Tanzi Libre

The new Southwark Playhouse is set to establish itself as one of the hippest London fringe venues, as it opens its new doors on Newtington Causeway with the musical-come-wrestling spectacle about a European women’s wrestling champion by the name of Tanzi Libre. Hats must be tipped to the Playhouse for taking the risk of opening with this extremely unusual production and making it extremely entertaining. The in-the-round stage has been utilised by the designer Martin Thomas, by filling the centre with a full-size wrestling ring. Like in a real match, the audience are pumped up before the show by the referee (Mark Rice-Oxley), and are encouraged to whoop, boo and heckle throughout. With a soundtrack of pumping tunes provided by DJ ‘The Riddler’ (Anthony Coleridge) and outrageous glitter and neon PVC wresting outfits (designed by Samantha Kent), it is impossible for this not to be a great night out.
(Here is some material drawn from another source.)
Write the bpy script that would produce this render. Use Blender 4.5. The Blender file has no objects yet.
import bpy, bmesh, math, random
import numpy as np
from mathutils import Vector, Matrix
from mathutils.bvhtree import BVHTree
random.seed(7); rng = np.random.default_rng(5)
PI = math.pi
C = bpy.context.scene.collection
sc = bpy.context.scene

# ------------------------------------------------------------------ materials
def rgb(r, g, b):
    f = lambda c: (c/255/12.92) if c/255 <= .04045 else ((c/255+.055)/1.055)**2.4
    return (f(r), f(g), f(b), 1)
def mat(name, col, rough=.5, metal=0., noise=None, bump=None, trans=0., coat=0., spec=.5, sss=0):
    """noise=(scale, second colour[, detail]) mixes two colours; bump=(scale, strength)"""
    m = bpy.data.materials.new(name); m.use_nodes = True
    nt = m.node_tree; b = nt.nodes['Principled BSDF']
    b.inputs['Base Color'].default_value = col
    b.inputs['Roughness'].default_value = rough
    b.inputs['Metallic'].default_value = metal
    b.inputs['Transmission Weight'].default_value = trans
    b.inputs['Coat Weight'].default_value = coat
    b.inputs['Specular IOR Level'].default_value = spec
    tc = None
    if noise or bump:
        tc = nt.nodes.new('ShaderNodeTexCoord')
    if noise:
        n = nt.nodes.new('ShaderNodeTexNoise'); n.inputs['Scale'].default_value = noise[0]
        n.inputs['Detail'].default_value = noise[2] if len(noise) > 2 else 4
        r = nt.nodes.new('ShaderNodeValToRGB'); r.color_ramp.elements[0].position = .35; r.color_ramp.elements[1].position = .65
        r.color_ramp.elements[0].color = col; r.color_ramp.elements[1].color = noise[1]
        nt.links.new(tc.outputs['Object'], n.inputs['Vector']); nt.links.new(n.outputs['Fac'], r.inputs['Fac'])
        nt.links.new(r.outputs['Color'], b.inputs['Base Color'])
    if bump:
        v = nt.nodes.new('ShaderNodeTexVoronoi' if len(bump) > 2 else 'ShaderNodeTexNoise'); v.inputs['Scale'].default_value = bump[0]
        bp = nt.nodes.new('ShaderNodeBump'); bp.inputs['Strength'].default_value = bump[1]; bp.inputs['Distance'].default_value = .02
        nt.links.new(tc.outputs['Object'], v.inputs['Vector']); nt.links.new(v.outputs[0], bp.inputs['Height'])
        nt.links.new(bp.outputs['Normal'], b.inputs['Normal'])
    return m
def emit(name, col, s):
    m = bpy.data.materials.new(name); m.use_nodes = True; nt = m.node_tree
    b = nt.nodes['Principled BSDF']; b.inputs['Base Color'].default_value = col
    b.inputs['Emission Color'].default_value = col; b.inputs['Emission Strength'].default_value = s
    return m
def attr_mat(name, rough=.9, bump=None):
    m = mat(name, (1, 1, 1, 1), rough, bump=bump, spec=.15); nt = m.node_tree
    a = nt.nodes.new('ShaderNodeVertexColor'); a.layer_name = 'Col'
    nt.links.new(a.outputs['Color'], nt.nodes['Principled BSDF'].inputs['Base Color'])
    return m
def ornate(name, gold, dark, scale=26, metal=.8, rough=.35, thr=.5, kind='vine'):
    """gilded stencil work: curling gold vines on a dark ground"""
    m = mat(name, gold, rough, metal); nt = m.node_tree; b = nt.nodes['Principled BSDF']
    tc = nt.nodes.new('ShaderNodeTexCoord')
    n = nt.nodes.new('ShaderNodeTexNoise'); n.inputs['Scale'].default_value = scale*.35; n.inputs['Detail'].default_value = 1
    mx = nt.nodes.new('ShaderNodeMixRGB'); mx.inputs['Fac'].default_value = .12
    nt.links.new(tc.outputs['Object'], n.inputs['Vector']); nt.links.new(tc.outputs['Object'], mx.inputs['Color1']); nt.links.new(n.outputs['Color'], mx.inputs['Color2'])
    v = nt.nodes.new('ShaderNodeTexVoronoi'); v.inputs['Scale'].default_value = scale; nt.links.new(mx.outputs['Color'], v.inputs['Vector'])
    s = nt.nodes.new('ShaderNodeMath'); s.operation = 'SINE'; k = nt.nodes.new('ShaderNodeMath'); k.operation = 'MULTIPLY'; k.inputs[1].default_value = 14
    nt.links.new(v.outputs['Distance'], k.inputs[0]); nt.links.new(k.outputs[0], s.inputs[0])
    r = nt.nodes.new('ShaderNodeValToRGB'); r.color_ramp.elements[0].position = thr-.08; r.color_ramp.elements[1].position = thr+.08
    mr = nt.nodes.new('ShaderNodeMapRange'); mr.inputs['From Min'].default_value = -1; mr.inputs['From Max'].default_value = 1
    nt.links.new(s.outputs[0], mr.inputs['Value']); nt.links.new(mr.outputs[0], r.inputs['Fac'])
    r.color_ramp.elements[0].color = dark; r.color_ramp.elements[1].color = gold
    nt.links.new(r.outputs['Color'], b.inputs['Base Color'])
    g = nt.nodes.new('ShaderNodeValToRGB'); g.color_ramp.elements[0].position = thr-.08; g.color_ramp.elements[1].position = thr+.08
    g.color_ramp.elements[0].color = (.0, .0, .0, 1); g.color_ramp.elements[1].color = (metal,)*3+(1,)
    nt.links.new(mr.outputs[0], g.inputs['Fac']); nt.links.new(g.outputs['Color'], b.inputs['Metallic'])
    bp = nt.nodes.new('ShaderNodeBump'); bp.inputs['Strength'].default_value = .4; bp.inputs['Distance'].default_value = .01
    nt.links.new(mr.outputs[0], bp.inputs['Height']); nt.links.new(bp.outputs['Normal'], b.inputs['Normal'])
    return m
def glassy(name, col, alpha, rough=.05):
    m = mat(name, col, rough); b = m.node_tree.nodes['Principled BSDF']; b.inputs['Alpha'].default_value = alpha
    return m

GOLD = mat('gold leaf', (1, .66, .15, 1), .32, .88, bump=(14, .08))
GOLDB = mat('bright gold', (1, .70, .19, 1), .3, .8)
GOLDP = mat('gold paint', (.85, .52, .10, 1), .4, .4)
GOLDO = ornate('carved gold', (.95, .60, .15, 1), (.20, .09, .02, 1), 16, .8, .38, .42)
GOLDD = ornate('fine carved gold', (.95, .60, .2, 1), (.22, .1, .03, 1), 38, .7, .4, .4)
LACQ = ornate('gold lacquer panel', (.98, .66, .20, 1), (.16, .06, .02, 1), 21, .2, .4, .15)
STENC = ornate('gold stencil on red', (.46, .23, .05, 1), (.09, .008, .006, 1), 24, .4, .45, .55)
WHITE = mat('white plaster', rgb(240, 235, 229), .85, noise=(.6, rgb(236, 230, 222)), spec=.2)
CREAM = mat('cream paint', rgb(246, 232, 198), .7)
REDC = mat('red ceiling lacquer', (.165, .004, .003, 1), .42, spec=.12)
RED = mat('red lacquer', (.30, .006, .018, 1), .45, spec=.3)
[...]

The story charts Tanzi’s growth from a baby to a mother, wife and personal trainer to the professional wrestler Dean Rebel (Kazeen Tosin Amore). Tanzi (Olivia Onyehara) resists her family’s expectations of her to be a full-time housewife, instead choosing to enter the pro-wrestling world herself – rising to be European champion. She challenges her husband to wrestle on his insistence that, as a woman, it is her duty to be a full-time housewife: the first instance of a male vs. female fight in pro-wrestling history.

The show’s movement sequences are stunning. The wrestling has a dance-like fluidity, with the actors bouncing off the ring’s elastics, performing flips, lifts and engaging in extremely complex fight sequences. Director Ellie Jones has paired the Playhouse up with the London School of Lucha Libre, run by the wrestling maestro Greg Burridge. As one of Tanzi Libre’s choreographers, he has pushed the actors to the extremes of their physical capabilities.

However, the strong movement sequences are counterbalanced with relatively weak vocals. Witty musical numbers have been composed for the production by Nathan Palmer, but are delivered with markedly less confidence than the fights. However, this allows the two least physical performers – Tanzi’s Mum (Patricia Gannon) and the Ref (Oxley) – to show off their impressive voices in the second half, with Oxley giving a memorable and hilarious rendition of Piaf’s ‘Non, je ne regrette rien’.

The conflicts of Tanzi’s childhood are framed by the formalities of the wrestling match (“In the red corner… in the blue corner…!”) and are narrated by the Ref. Although this is a fun set-up, it allows little scope for individual character development because there is only a short period of time for the actors to pack in as much physical movement as possible before the bell for the next round (and therefore the next scene) rings. However, it is constantly reiterated to the audience that this is a simplified version of the back-story culminating in the fight between Tanzi and her husband. Therefore, it is perhaps excusable that the characters are given little time for self-reflection because the action must travel at 100mph in order to chart the 20-odd years of Tanzi’s life. This lack of depth matters little, however, when there is pumping music, strobe lighting, outrageous costumes and the constant encouragement to visit the bar to entertain you.

Tanzi Libre is great fun, memorable for its difference and a bold statement with which to open the new Playhouse. There is not one lazy member in this theatre’s team, as the entire event was choreographed to perfection. Hopefully this is a promise of great things to come.